Date of Award

Spring 2024

Document Type

Thesis

Degree Name

Master of Science (MS)

Department

Psychology

Committee Chairperson

Michael J. Gawrysiak, PhD

Committee Member

Paul S. Regier, PhD

Committee Member

Michael Roche, PhD

Abstract

Contemplative practices and psychedelic experiences have demonstrated significant benefits for psychological health and general human flourishing. Both practices share neuroscientific (i.e., cognitive flexibility), psychological (i.e., insight), and phenomenological (i.e., self-loss) overlap, but the combined effects remain underexplored. This study aimed to address this gap by examining the influence of drug-induced ego-dissolution and dispositional mindfulness on subjective well-being while testing the potential mediating role of compassion, meaning in life, and non-dual awareness (NDA; awareness without the typical subject-object dichotomy). The initial hypothesis posited that selfless experiences and mindfulness cultivate non-dual embodied cognition, leading to increased compassion and meaning and, in turn, individual well-being. A cross-sectional online survey was conducted to collect assessment data from a sample of 303 subjects, predominantly undergraduate psychology students.

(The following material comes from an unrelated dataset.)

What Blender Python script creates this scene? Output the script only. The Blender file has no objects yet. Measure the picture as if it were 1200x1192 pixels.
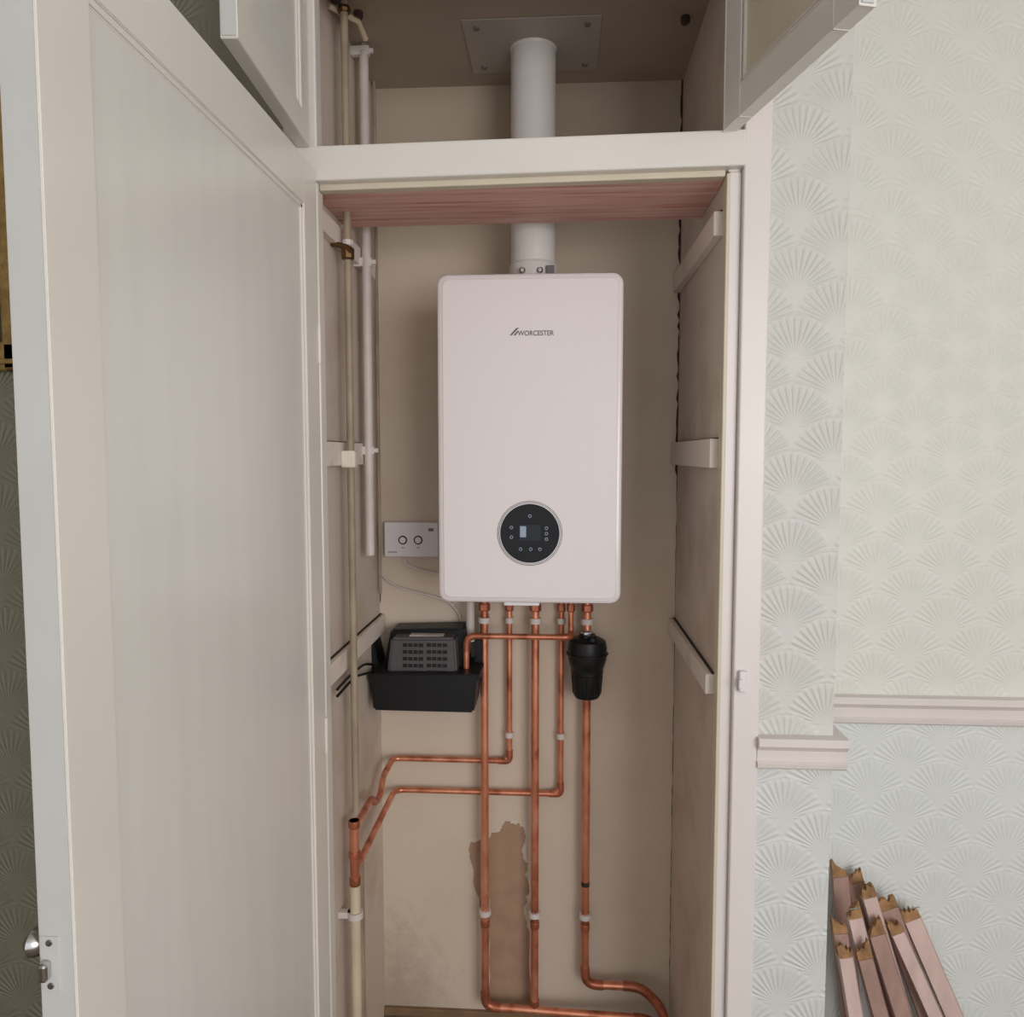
import bpy, bmesh, math, random
from mathutils import Vector, Matrix, Euler
random.seed(4)
F=900.0
CZ=1.545
ROT=Euler((math.radians(90-4.07),0,math.radians(3.5)),'XYZ').to_matrix()
CAM=Vector((0,0,CZ))
def ray(px,py): return ROT@Vector(((px-600)/F,-(py-596)/F,-1))
def U(px,py,y):
    d=ray(px,py); return CAM+d*(y/d.y)
def UX(px,py,x):
    d=ray(px,py); return CAM+d*(x/d.x)
def lin(c):
    return tuple(((v/255)/12.92 if v/255<=.04045 else ((v/255+.055)/1.055)**2.4) for v in c)+(1,)
# ---------------------------------------------------------------- materials
class NT:
    def __init__(s,name):
        s.m=bpy.data.materials.new(name); s.m.use_nodes=True
        s.n=s.m.node_tree.nodes; s.l=s.m.node_tree.links; s.b=s.n['Principled BSDF']
    def link(s,a,b): s.l.new(a,b)
    def math(s,op,a,b=None,c=None):
        n=s.n.new('ShaderNodeMath'); n.operation=op
        for i,v in enumerate((a,b,c)):
            if v is None: continue
            if isinstance(v,(int,float)): n.inputs[i].default_value=v
            else: s.link(v,n.inputs[i])
        return n.outputs[0]
    def coord(s,scale=(1,1,1)):
        t=s.n.new('ShaderNodeTexCoord'); m=s.n.new('ShaderNodeMapping')
        m.inputs['Scale'].default_value=scale; s.link(t.outputs['Object'],m.inputs[0]); return m.outputs[0]
    def noise(s,scale,detail=4,vec=None,rough=.5):
        n=s.n.new('ShaderNodeTexNoise'); n.inputs['Scale'].default_value=scale; n.inputs['Detail'].default_value=detail
        n.inputs['Roughness'].default_value=rough
        s.link(vec if vec else s.coord(),n.inputs['Vector']); return n.outputs['Fac']
    def ramp(s,fac,stops):
        r=s.n.new('ShaderNodeValToRGB'); e=r.color_ramp.elements
        while len(e)<len(stops): e.new(.5)
        for i,(p,c) in enumerate(stops): e[i].position=p; e[i].color=c
        s.link(fac,r.inputs[0]); return r.outputs[0]
    def mix(s,fac,a,b):
        m=s.n.new('ShaderNodeMix'); m.data_type='RGBA'
        for i,v in ((0,fac),(6,a),(7,b)):
            if isinstance(v,(int,float,tuple)): m.inputs[i].default_value=v
            else: s.link(v,m.inputs[i])
        return m.outputs[2]
    def bump(s,h,dist=.002,st=.5):
        b=s.n.new('ShaderNodeBump'); b.inputs['Distance'].default_value=dist; b.inputs['Strength'].default_value=st
        s.link(h,b.inputs['Height']); s.link(b.outputs[0],s.b.inputs['Normal'])
def mk(name,c,rough=.5,var=.06,scale=12,metal=0,bump=0,stretch=(1,1,1),coat=0,spec=.5):
    t=NT(name); c1=lin(c); k=1-var; k2=1+var*.6
    v=t.coord(stretch); f=t.noise(scale,5,v)
    t.link(t.ramp(f,[(.3,tuple(x*k for x in c1[:3])+(1,)),(.7,tuple(min(1,x*k2) for x in c1[:3])+(1,))]),t.b.inputs['Base Color'])
    t.b.inputs['Roughness'].default_value=rough; t.b.inputs['Metallic'].default_value=metal
    t.b.inputs['Coat Weight'].default_value=coat; t.b.inputs['Specular IOR Level'].default_value=spec
    if bump: t.bump(t.noise(scale*5,4,v),.002,bump)
    return t.m
def wallpaper(name,c,strength=.8,w=.150,h=.062,ox=0):
    t=NT(name); tc=t.n.new('ShaderNodeTexCoord'); sp=t.n.new('ShaderNodeSeparateXYZ'); t.link(tc.outputs['Object'],sp.inputs[0])
    X,Z=sp.outputs[0],sp.outputs[2]; R=w*.53
    X=t.math('ADD',X,10.03+ox); Z=t.math('ADD',Z,10.0)
    zz=t.math('DIVIDE',Z,h); kf=t.math('FLOOR',zz); fr=t.math('MULTIPLY',t.math('FRACT',zz),h)
    res=None
    for j in range(2):
        zj=t.math('ADD',fr,j*h)
        par=t.math('MULTIPLY',t.math('MODULO',t.math('ADD',kf,100-j),2.0),.5)
        xj=t.math('MULTIPLY',t.math('SUBTRACT',t.math('FRACT',t.math('ADD',t.math('DIVIDE',X,w),par)),.5),w)
        d=t.math('DIVIDE',t.math('SQRT',t.math('ADD',t.math('MULTIPLY',xj,xj),t.math('MULTIPLY',zj,zj))),R)
        a=t.math('ARCTAN2',xj,zj)
        rid=t.math('ADD',t.math('MULTIPLY',t.math('COSINE',t.math('MULTIPLY',a,34)),.5),.5)
        rid=t.math('POWER',rid,1.3)
        env=t.math('MULTIPLY',t.math('MINIMUM',t.math('MAXIMUM',t.math('MULTIPLY',t.math('SUBTRACT',d,.14),2.2),0),1.0),
              t.math('MINIMUM',t.math('MAXIMUM',t.math('MULTIPLY',t.math('SUBTRACT',1.0,d),9),0),1.0))
        dome=t.math('MULTIPLY',t.math('SUBTRACT',1.0,d),.28)
        hgt=t.math('ADD',t.math('MULTIPLY',rid,env),dome)
        ins=t.math('LESS_THAN',d,1.0)
        if res is None: res=hgt
        else: res=t.math('ADD',t.math('MULTIPLY',hgt,ins),t.math('MULTIPLY',res,t.math('SUBTRACT',1.0,ins)))
    c1=lin(c); f=t.noise(3,3)
    base=t.ramp(f,[(.3,tuple(x*.97 for x in c1[:3])+(1,)),(.7,c1)])
    t.link(base,t.b.inputs['Base Color'])
    t.b.inputs['Roughness'].default_value=.5
    fine=t.noise(350,2)
    t.bump(t.math('ADD',res,t.math('MULTIPLY',fine,.12)),.0022,strength)
    return t.m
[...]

Assessments included well-validated measures of ego-dissolution, trait mindfulness, NDA, compassion, meaning in life, and subjective well-being. Path analysis assessed the initial model's fit, then a revised model was developed and mediation analysis with bootstrapping was conducted to investigate indirect effects. A revised model demonstrated satisfactory fit, indicating that 1) ego-dissolution predicts well-being through NDA and meaning, 2) mindfulness directly improves well-being, and 3) compassion and meaning partially mediate mindfulness’s effects on well-being. These results indicate that psychedelics and contemplative practices may lead to a lasting change in embodied cognition, enhancing NDA, meaning, and compassion. As such, transient selfless states might develop into permanent traits, potentially reflecting a new form of self-understanding that is reciprocally dependent on the environment rather than felt as a separate and isolated entity.